Circa tre quarti dei repubblicani si sono inoltre detti favorevoli alle spedizioni di armi americane in Ucraina, a rigorose sanzioni economiche, al divieto di importazione di petrolio russo e al sequestro di beni agli oligarchi russi. E secondo un sondaggio Gallup pubblicato il 14 marzo, solo il 15 per cento degli americani guarda con favore alla Russia di Putin. Gran parte dei democratici e dei repubblicani rispondono entrambi allo stesso modo. Non vi è una reale differenza tra partiti su questo tema.
Sfumature interne
Nonostante ciò, la maggior parte degli elettori repubblicani che non sono d’accordo con la politica estera di Biden, come la maggior parte dei rappresentati eletti dal partito, non sono da considerarsi né guerrafondai né isolazionisti a prescindere. Piuttosto, nel cuore pulsante del partito repubblicano, fin dalla sua fondazione, c’è un intenso sentimento di nazionalismo americano. A seconda degli eventi internazionali, della leadership politica e dei vincoli politici interni, i repubblicani, come la maggior parte degli americani, hanno oscillato tra attivismo internazionale e politica del “non intervento”. Una costante dei repubblicani, tuttavia, è stata una gelosa custodia della sovranità nazionale degli Stati Uniti e la necessità di preservare la libertà di azione (e non azione) dell’America negli affari internazionali.
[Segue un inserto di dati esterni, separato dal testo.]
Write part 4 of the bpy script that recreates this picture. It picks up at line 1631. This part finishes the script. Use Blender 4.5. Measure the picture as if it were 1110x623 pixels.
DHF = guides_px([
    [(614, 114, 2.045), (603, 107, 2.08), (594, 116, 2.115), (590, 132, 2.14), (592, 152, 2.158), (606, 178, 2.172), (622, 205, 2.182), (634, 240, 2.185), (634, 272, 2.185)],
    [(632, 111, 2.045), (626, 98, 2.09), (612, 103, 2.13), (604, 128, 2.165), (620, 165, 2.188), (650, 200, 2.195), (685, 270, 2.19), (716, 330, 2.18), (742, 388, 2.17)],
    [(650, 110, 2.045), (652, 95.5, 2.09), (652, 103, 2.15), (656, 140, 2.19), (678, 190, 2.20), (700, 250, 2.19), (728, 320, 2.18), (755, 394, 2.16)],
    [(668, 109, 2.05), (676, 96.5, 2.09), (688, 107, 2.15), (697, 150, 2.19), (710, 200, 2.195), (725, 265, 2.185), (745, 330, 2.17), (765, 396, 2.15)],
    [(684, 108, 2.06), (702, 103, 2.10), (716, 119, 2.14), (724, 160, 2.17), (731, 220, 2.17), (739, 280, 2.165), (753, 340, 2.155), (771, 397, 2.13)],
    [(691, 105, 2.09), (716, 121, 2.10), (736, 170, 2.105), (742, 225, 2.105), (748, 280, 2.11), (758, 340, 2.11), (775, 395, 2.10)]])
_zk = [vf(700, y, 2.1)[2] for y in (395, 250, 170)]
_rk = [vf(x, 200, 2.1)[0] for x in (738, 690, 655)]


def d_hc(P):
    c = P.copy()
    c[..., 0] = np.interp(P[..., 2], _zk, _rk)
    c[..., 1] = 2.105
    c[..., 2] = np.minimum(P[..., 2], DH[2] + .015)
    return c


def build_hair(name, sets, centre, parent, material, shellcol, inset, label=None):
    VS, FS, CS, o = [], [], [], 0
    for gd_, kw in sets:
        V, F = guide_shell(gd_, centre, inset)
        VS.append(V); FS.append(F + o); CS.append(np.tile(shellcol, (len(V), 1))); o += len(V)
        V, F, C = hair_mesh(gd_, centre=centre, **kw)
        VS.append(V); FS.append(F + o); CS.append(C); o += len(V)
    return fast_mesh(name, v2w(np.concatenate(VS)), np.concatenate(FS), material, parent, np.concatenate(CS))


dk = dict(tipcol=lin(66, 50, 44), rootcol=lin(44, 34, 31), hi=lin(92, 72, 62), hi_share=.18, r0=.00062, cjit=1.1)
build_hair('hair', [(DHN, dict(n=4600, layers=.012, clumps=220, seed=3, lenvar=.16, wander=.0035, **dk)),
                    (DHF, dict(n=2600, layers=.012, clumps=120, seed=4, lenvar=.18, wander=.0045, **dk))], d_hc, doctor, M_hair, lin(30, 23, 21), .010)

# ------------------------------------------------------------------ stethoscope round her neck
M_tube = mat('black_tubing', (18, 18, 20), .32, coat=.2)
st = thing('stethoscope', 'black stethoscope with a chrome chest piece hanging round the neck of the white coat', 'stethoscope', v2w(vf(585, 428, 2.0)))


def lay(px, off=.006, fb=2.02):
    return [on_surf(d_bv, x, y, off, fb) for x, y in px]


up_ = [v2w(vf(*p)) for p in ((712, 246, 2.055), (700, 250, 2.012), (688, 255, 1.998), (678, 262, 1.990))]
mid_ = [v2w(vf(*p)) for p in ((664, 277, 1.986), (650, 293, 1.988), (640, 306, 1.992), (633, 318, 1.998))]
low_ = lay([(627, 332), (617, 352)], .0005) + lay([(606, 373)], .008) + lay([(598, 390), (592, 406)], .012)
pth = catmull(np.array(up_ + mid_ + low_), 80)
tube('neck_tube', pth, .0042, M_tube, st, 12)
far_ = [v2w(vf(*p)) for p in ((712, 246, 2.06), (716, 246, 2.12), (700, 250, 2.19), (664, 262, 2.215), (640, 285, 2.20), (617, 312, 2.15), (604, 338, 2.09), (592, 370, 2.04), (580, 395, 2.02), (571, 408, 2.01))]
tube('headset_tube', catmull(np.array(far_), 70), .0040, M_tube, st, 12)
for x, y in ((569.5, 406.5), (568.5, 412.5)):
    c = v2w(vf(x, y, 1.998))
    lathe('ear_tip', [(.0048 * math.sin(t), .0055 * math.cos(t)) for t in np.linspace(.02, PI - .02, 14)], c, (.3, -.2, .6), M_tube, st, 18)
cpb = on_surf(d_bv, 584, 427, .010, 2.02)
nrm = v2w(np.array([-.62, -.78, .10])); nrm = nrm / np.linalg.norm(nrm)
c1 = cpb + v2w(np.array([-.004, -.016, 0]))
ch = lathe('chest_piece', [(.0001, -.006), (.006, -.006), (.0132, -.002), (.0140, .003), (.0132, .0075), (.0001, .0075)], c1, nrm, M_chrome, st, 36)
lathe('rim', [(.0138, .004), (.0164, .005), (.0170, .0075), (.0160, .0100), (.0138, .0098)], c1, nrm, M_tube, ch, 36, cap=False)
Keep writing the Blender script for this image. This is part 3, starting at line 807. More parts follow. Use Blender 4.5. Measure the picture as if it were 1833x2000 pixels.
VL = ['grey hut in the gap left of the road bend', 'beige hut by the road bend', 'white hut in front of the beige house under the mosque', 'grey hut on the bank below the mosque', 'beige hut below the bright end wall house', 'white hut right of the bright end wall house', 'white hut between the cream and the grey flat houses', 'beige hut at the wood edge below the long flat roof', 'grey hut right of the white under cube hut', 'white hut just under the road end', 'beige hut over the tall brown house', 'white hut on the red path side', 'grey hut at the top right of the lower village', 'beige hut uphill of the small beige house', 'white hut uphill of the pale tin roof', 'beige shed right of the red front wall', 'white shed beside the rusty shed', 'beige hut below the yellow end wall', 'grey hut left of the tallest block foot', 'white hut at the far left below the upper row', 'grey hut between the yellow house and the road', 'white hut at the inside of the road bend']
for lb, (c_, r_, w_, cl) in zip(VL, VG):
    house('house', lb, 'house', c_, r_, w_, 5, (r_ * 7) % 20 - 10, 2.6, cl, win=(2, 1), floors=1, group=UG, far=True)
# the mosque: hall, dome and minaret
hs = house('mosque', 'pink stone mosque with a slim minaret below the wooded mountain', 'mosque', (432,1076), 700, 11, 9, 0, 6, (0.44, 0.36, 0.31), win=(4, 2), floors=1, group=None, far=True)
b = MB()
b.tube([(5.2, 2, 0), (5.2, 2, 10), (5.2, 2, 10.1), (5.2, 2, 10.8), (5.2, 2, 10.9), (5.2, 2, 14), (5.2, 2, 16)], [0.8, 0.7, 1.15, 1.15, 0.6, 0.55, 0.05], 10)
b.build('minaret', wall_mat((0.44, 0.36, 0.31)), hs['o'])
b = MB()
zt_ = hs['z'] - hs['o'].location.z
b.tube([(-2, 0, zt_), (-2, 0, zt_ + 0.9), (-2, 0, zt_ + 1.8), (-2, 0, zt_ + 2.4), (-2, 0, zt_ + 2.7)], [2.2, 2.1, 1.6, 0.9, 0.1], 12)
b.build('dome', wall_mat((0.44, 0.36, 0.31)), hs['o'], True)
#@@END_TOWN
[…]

Alcuni osservatori, di destra e di sinistra, sembrano sconcertati dalla reazione degli elettori repubblicani nei confronti della guerra russa in Ucraina. C’è chi li voleva più isolazionisti e chi più interventisti, mentre al netto delle dichiarazioni di Trump o di qualche deputato ciò che prevale è un sentimento di moderazione. I repubblicani si mostrano favorevoli ad aiutare l’Ucraina, comprendendo che potrebbero essere in gioco interessi più ampi del conflitto in sé sia sul piano valoriale che negli equilibri mondiali del potere. Allo stesso tempo, però, la maggior parte degli americani, inclusa la maggior parte dei repubblicani, vorrebbe evitare una guerra aperta contro l’altra principale potenza nucleare.
Non si tratta, anche in questo caso, di preoccupazioni irragionevoli. Chi vedeva la crisi ucraina come un ritorno in grande stile dei neo-con, la corrente interventista, e chi si aspettava un’ulteriore sterzata isolazionista, è destinato per ora a restare deluso. Il quadro è ancora incerto, variegato e soprattutto “moderato” e gli elettori repubblicani sono meno inclini a sbilanciarsi da un lato o dall’altro di quanto si riesca percepire dall’esterno. E non è affatto detto che questo sia un male per il resto del mondo.